Given material.

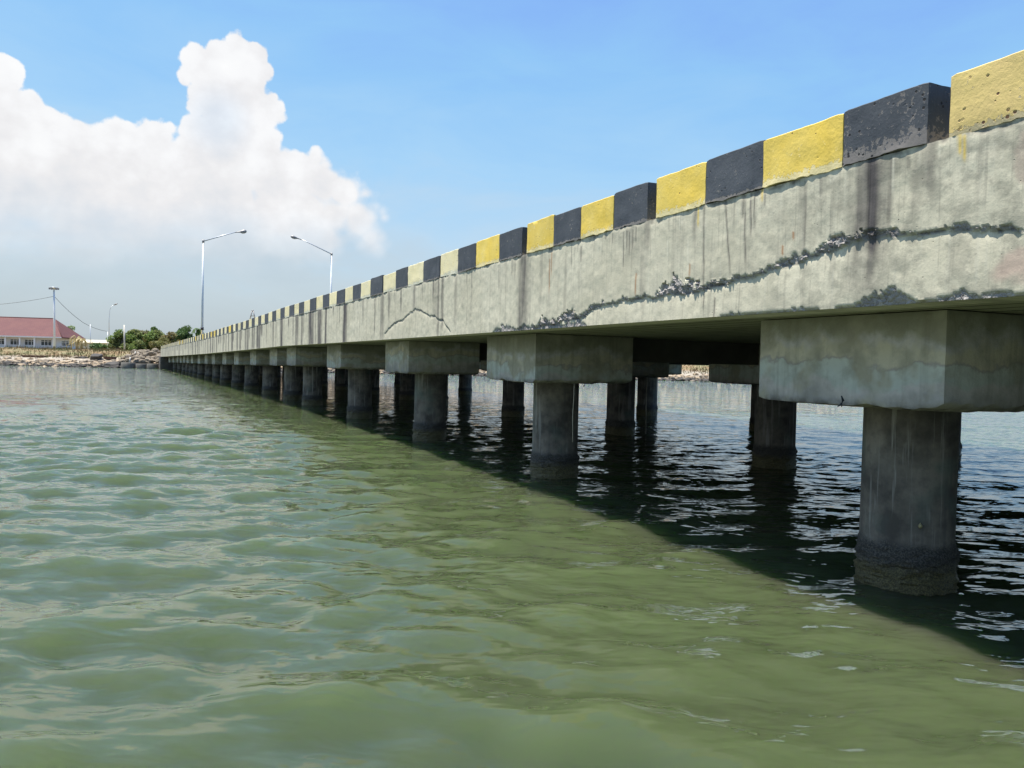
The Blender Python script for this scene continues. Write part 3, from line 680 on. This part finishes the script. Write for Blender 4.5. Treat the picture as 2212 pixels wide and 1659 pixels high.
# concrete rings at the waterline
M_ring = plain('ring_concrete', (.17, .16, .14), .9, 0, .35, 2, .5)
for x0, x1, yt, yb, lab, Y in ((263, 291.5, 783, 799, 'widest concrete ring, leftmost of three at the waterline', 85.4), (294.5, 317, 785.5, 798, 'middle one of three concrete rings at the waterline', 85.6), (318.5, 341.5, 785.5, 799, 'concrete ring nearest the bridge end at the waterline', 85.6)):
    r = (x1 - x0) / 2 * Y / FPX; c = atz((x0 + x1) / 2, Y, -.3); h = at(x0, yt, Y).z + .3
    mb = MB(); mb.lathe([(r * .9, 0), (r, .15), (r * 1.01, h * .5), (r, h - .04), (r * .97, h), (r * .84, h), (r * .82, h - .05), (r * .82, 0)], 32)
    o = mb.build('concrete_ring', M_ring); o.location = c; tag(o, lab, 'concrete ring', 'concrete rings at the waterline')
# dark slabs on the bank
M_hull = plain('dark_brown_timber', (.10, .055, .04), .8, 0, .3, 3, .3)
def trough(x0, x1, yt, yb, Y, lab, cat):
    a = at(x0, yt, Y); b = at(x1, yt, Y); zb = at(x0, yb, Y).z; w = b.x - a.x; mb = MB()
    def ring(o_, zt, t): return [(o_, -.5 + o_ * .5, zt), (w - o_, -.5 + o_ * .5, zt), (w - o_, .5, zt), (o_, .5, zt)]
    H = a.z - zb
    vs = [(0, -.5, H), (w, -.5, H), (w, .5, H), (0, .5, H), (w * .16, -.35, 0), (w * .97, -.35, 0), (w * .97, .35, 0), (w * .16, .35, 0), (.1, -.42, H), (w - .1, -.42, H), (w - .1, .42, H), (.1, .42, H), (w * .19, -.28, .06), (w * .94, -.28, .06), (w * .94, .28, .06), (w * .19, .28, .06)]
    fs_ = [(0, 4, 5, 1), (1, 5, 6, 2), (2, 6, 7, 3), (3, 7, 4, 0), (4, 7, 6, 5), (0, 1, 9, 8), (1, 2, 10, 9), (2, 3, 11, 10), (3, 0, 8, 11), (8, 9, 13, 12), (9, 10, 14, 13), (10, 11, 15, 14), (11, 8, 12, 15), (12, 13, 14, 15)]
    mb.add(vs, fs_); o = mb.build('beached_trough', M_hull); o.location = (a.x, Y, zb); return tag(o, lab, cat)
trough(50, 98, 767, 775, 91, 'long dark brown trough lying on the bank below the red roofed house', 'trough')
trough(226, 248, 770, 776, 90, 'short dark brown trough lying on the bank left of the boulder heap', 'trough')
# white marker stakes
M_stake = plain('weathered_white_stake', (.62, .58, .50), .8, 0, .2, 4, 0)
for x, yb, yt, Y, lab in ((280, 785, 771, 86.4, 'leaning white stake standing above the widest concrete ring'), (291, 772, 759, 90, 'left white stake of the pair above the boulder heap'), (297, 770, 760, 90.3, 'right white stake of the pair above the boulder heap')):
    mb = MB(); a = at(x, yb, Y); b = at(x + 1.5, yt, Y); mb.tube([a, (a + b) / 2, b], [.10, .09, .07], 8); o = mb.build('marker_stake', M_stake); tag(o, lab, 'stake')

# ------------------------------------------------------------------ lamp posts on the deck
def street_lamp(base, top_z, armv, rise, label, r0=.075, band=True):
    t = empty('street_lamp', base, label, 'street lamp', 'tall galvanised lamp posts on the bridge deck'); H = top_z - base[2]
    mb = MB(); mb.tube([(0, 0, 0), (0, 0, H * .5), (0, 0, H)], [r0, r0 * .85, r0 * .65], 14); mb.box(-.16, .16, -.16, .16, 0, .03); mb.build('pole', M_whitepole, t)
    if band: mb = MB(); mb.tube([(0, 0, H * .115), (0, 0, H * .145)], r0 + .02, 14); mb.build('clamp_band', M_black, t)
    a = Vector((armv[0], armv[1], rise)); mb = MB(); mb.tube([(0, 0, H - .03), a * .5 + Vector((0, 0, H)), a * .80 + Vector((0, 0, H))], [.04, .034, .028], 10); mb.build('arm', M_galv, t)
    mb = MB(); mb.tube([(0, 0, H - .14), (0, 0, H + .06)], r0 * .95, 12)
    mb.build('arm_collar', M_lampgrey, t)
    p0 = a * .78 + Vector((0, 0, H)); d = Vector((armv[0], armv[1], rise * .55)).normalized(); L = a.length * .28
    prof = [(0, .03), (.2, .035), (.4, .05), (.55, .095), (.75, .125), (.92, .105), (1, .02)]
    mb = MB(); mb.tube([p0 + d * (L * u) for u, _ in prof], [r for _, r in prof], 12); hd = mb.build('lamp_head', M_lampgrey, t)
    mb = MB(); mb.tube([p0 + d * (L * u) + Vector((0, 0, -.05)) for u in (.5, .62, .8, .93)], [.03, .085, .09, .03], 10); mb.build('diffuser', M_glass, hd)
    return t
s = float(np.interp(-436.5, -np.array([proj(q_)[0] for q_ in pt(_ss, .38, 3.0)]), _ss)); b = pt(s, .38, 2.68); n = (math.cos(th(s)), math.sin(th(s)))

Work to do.
Repeat the listing in full and exactly. Do not include any images.

Finished exercise.
The Blender Python script for this scene continues. Write part 3, from line 680 on. This part finishes the script. Write for Blender 4.5. Treat the picture as 2212 pixels wide and 1659 pixels high.
# concrete rings at the waterline
M_ring = plain('ring_concrete', (.17, .16, .14), .9, 0, .35, 2, .5)
for x0, x1, yt, yb, lab, Y in ((263, 291.5, 783, 799, 'widest concrete ring, leftmost of three at the waterline', 85.4), (294.5, 317, 785.5, 798, 'middle one of three concrete rings at the waterline', 85.6), (318.5, 341.5, 785.5, 799, 'concrete ring nearest the bridge end at the waterline', 85.6)):
    r = (x1 - x0) / 2 * Y / FPX; c = atz((x0 + x1) / 2, Y, -.3); h = at(x0, yt, Y).z + .3
    mb = MB(); mb.lathe([(r * .9, 0), (r, .15), (r * 1.01, h * .5), (r, h - .04), (r * .97, h), (r * .84, h), (r * .82, h - .05), (r * .82, 0)], 32)
    o = mb.build('concrete_ring', M_ring); o.location = c; tag(o, lab, 'concrete ring', 'concrete rings at the waterline')
# dark slabs on the bank
M_hull = plain('dark_brown_timber', (.10, .055, .04), .8, 0, .3, 3, .3)
def trough(x0, x1, yt, yb, Y, lab, cat):
    a = at(x0, yt, Y); b = at(x1, yt, Y); zb = at(x0, yb, Y).z; w = b.x - a.x; mb = MB()
    def ring(o_, zt, t): return [(o_, -.5 + o_ * .5, zt), (w - o_, -.5 + o_ * .5, zt), (w - o_, .5, zt), (o_, .5, zt)]
    H = a.z - zb
    vs = [(0, -.5, H), (w, -.5, H), (w, .5, H), (0, .5, H), (w * .16, -.35, 0), (w * .97, -.35, 0), (w * .97, .35, 0), (w * .16, .35, 0), (.1, -.42, H), (w - .1, -.42, H), (w - .1, .42, H), (.1, .42, H), (w * .19, -.28, .06), (w * .94, -.28, .06), (w * .94, .28, .06), (w * .19, .28, .06)]
    fs_ = [(0, 4, 5, 1), (1, 5, 6, 2), (2, 6, 7, 3), (3, 7, 4, 0), (4, 7, 6, 5), (0, 1, 9, 8), (1, 2, 10, 9), (2, 3, 11, 10), (3, 0, 8, 11), (8, 9, 13, 12), (9, 10, 14, 13), (10, 11, 15, 14), (11, 8, 12, 15), (12, 13, 14, 15)]
    mb.add(vs, fs_); o = mb.build('beached_trough', M_hull); o.location = (a.x, Y, zb); return tag(o, lab, cat)
trough(50, 98, 767, 775, 91, 'long dark brown trough lying on the bank below the red roofed house', 'trough')
trough(226, 248, 770, 776, 90, 'short dark brown trough lying on the bank left of the boulder heap', 'trough')
# white marker stakes
M_stake = plain('weathered_white_stake', (.62, .58, .50), .8, 0, .2, 4, 0)
for x, yb, yt, Y, lab in ((280, 785, 771, 86.4, 'leaning white stake standing above the widest concrete ring'), (291, 772, 759, 90, 'left white stake of the pair above the boulder heap'), (297, 770, 760, 90.3, 'right white stake of the pair above the boulder heap')):
    mb = MB(); a = at(x, yb, Y); b = at(x + 1.5, yt, Y); mb.tube([a, (a + b) / 2, b], [.10, .09, .07], 8); o = mb.build('marker_stake', M_stake); tag(o, lab, 'stake')

# ------------------------------------------------------------------ lamp posts on the deck
def street_lamp(base, top_z, armv, rise, label, r0=.075, band=True):
    t = empty('street_lamp', base, label, 'street lamp', 'tall galvanised lamp posts on the bridge deck'); H = top_z - base[2]
    mb = MB(); mb.tube([(0, 0, 0), (0, 0, H * .5), (0, 0, H)], [r0, r0 * .85, r0 * .65], 14); mb.box(-.16, .16, -.16, .16, 0, .03); mb.build('pole', M_whitepole, t)
    if band: mb = MB(); mb.tube([(0, 0, H * .115), (0, 0, H * .145)], r0 + .02, 14); mb.build('clamp_band', M_black, t)
    a = Vector((armv[0], armv[1], rise)); mb = MB(); mb.tube([(0, 0, H - .03), a * .5 + Vector((0, 0, H)), a * .80 + Vector((0, 0, H))], [.04, .034, .028], 10); mb.build('arm', M_galv, t)
    mb = MB(); mb.tube([(0, 0, H - .14), (0, 0, H + .06)], r0 * .95, 12)
    mb.build('arm_collar', M_lampgrey, t)
    p0 = a * .78 + Vector((0, 0, H)); d = Vector((armv[0], armv[1], rise * .55)).normalized(); L = a.length * .28
    prof = [(0, .03), (.2, .035), (.4, .05), (.55, .095), (.75, .125), (.92, .105), (1, .02)]
    mb = MB(); mb.tube([p0 + d * (L * u) for u, _ in prof], [r for _, r in prof], 12); hd = mb.build('lamp_head', M_lampgrey, t)
    mb = MB(); mb.tube([p0 + d * (L * u) + Vector((0, 0, -.05)) for u in (.5, .62, .8, .93)], [.03, .085, .09, .03], 10); mb.build('diffuser', M_glass, hd)
    return t
s = float(np.interp(-436.5, -np.array([proj(q_)[0] for q_ in pt(_ss, .38, 3.0)]), _ss)); b = pt(s, .38, 2.68); n = (math.cos(th(s)), math.sin(th(s)))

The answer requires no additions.